According to him, that is when they will become socially useful and be able to assist with the development.
“I am proud to be a teacher; to take people from lack of knowledge and ignorance to transform them and give them the ability to sing for themselves and to question critically the kind of things that happen in the nation, to raise the level of debate to become role models for others and to carve a path as pioneers in thinking in their areas of expertise…”
To him, Ghana is doomed without this result of education in the country adding that “no development will go back to superstition.”
He also noted that in other for Ghana to develop, all must work together and be ready to make sacrifices while upholding the country’s heritage and aiming to leave a lasting legacy.

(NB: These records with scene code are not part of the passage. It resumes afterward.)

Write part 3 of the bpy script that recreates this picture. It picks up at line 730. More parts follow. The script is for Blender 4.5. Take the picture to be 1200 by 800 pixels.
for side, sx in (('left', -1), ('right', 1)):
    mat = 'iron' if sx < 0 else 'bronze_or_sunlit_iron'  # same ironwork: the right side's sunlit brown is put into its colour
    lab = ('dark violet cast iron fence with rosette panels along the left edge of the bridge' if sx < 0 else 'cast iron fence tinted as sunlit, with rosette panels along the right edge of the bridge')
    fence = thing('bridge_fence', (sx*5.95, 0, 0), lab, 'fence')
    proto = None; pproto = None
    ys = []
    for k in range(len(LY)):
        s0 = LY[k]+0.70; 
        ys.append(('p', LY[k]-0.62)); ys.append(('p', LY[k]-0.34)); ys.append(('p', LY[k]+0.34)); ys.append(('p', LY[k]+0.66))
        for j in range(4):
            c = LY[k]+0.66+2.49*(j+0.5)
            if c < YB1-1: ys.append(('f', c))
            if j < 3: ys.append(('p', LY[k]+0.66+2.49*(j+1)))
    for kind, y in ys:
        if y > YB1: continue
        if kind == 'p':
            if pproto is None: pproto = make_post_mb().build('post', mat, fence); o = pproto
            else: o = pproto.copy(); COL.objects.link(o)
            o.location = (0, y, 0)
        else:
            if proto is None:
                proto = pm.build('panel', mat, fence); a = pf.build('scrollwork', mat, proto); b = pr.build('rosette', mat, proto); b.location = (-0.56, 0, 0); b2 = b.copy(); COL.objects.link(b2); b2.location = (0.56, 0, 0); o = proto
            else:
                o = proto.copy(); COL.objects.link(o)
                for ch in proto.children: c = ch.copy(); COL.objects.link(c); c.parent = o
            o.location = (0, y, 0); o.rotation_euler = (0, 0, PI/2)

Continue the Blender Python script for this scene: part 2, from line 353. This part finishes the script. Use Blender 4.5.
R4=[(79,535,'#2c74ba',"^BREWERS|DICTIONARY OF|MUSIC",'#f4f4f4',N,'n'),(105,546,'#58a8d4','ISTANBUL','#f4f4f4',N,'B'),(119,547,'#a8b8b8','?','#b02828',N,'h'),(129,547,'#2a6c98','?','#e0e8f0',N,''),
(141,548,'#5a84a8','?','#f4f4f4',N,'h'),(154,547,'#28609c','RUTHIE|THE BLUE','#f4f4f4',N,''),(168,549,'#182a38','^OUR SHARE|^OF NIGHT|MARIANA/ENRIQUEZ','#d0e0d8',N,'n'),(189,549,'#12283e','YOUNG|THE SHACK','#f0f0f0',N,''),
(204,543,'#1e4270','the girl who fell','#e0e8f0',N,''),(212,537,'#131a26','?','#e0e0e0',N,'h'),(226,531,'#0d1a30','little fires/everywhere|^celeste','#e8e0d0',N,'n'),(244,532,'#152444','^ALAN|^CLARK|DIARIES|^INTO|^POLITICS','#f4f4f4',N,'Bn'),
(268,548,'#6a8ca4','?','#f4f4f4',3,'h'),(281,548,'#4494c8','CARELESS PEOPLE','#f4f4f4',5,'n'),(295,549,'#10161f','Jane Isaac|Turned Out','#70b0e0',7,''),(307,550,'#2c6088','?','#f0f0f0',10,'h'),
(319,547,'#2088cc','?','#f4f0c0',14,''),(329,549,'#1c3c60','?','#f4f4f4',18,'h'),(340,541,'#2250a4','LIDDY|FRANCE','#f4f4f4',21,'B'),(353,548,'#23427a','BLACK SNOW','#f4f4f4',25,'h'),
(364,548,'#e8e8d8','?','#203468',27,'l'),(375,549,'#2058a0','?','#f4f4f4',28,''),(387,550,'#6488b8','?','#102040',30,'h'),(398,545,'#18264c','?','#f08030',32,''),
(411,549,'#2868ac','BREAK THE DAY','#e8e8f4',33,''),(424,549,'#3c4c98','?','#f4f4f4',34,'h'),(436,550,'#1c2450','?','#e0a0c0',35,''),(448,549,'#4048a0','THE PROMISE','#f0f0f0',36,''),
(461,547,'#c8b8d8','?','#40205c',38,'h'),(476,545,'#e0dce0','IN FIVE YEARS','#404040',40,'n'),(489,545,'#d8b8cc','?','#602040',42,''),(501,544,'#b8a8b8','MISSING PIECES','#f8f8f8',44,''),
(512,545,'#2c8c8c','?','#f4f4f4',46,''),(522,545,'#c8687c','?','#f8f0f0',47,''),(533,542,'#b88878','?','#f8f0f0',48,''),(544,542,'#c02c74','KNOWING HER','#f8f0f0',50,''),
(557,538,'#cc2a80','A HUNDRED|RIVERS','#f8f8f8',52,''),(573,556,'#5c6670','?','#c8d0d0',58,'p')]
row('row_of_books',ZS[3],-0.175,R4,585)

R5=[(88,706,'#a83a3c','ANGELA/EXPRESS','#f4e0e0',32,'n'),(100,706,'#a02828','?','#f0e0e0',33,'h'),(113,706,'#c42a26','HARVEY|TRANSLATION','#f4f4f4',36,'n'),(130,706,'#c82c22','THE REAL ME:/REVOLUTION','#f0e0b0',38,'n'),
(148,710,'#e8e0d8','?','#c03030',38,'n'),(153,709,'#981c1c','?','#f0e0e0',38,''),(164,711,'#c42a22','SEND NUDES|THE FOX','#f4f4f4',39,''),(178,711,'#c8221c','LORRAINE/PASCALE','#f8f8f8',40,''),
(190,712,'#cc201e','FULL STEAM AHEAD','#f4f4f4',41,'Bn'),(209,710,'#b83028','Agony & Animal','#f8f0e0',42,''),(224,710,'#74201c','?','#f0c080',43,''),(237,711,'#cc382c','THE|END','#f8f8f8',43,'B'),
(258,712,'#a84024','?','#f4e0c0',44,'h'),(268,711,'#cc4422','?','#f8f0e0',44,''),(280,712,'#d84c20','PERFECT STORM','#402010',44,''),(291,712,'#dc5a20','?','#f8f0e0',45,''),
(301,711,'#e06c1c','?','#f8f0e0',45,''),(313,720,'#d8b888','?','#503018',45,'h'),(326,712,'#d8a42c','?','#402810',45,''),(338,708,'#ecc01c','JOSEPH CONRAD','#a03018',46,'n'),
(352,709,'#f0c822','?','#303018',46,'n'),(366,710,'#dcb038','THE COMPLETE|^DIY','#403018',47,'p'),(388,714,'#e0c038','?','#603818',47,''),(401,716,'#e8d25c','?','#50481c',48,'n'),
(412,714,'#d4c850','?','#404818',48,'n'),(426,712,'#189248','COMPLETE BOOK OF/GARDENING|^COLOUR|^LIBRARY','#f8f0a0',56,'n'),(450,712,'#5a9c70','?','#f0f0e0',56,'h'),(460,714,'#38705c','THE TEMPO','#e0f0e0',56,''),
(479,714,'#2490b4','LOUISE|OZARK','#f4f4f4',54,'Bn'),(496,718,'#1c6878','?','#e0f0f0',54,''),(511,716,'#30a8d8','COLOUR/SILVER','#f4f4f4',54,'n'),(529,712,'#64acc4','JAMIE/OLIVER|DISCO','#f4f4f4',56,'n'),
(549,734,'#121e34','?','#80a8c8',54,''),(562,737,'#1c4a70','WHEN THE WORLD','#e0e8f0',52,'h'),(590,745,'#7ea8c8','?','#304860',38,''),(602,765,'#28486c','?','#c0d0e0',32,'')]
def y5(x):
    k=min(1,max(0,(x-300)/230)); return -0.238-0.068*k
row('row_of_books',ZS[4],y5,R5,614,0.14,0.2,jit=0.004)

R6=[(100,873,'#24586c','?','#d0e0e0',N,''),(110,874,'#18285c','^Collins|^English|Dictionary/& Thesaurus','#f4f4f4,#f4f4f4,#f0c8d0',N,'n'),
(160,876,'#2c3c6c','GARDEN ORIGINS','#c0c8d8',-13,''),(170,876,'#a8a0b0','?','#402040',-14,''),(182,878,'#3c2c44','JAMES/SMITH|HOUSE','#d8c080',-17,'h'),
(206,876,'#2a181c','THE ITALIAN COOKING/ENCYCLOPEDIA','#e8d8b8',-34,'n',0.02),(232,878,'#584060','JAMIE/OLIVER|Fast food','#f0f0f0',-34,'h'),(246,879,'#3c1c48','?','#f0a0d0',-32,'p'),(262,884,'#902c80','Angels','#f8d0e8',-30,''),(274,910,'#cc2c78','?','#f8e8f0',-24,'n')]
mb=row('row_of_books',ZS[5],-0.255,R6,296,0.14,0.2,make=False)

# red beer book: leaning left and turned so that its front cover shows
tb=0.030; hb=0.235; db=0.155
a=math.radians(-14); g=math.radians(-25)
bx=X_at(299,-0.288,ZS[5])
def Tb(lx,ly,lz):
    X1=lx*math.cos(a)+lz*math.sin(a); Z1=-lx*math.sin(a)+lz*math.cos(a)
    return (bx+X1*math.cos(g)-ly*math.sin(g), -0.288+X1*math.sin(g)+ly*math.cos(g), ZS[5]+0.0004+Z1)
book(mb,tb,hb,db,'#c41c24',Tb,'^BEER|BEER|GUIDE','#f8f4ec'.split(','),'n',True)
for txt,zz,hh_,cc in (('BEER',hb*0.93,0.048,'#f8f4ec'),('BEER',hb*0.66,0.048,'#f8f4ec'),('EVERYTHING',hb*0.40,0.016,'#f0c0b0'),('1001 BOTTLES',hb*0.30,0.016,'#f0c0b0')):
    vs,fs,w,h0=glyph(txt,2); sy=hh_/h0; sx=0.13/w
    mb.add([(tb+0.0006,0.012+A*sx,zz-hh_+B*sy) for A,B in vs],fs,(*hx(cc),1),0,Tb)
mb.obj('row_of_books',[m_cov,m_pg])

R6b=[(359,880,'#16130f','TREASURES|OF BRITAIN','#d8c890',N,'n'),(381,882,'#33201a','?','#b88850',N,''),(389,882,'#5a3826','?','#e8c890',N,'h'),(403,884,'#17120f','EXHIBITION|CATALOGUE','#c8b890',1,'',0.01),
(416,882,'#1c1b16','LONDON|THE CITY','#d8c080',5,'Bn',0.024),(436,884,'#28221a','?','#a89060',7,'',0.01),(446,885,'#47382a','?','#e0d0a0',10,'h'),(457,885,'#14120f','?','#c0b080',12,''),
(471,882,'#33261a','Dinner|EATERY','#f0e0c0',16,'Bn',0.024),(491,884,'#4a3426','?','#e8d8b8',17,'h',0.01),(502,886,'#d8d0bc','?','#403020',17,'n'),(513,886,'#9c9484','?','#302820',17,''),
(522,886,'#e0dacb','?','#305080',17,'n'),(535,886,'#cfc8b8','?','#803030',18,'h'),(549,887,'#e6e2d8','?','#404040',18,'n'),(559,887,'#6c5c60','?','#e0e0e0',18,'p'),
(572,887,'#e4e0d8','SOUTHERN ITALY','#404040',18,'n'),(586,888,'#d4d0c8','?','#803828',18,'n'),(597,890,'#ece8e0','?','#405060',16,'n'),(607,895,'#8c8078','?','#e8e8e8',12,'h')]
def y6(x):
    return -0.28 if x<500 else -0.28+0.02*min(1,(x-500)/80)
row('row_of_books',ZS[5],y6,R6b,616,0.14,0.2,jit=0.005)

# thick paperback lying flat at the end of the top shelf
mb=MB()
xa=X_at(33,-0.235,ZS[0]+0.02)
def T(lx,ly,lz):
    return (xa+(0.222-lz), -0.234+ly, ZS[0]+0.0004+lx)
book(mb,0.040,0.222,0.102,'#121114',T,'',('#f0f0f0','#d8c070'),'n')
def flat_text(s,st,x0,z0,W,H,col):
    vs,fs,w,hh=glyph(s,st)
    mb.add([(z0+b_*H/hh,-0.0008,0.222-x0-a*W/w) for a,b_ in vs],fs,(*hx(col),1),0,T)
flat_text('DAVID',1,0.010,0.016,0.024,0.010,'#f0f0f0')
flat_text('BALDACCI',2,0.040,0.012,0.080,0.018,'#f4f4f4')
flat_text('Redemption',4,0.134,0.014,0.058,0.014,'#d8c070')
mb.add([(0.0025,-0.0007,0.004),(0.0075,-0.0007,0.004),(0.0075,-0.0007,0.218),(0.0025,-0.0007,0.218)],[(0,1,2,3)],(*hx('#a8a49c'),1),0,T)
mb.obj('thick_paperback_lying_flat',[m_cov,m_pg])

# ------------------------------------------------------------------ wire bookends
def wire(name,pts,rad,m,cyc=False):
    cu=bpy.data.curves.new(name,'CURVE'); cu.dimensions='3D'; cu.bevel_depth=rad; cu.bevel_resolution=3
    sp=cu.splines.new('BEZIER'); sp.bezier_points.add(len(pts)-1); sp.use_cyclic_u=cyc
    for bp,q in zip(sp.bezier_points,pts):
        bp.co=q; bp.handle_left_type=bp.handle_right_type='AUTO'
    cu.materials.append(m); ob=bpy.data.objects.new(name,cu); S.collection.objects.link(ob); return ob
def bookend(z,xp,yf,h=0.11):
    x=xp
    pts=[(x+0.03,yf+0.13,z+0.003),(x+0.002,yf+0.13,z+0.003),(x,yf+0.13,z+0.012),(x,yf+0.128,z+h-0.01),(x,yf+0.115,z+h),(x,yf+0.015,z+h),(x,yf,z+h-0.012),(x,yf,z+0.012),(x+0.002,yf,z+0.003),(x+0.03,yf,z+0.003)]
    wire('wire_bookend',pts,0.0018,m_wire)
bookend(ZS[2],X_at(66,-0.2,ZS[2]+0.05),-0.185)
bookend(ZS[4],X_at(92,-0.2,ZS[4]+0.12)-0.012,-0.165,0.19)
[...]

“…if the heritage that we have is more than the legacy that we leave then we have not developed; in actual fact, we have retrogressed. On the other hand, if our legacy is better than heritage that we met then we have developed…” he said.
Professor Tagoe, who is also the Chief Executive Officer of Noel Tagoe & Company was speaking at the 6th Congregation of the Institute of Development and Technology Management held on Saturday.
The institute saw its first batch of students graduating after three years of starting the institute’s Doctor of Philosophy programme.
Read also: IDTM graduates first batch of Doctor of Philosophy students
The ceremony was held under the theme, “The Potential of Higher Education for Development: Institute of Development and Technology Management in focus.”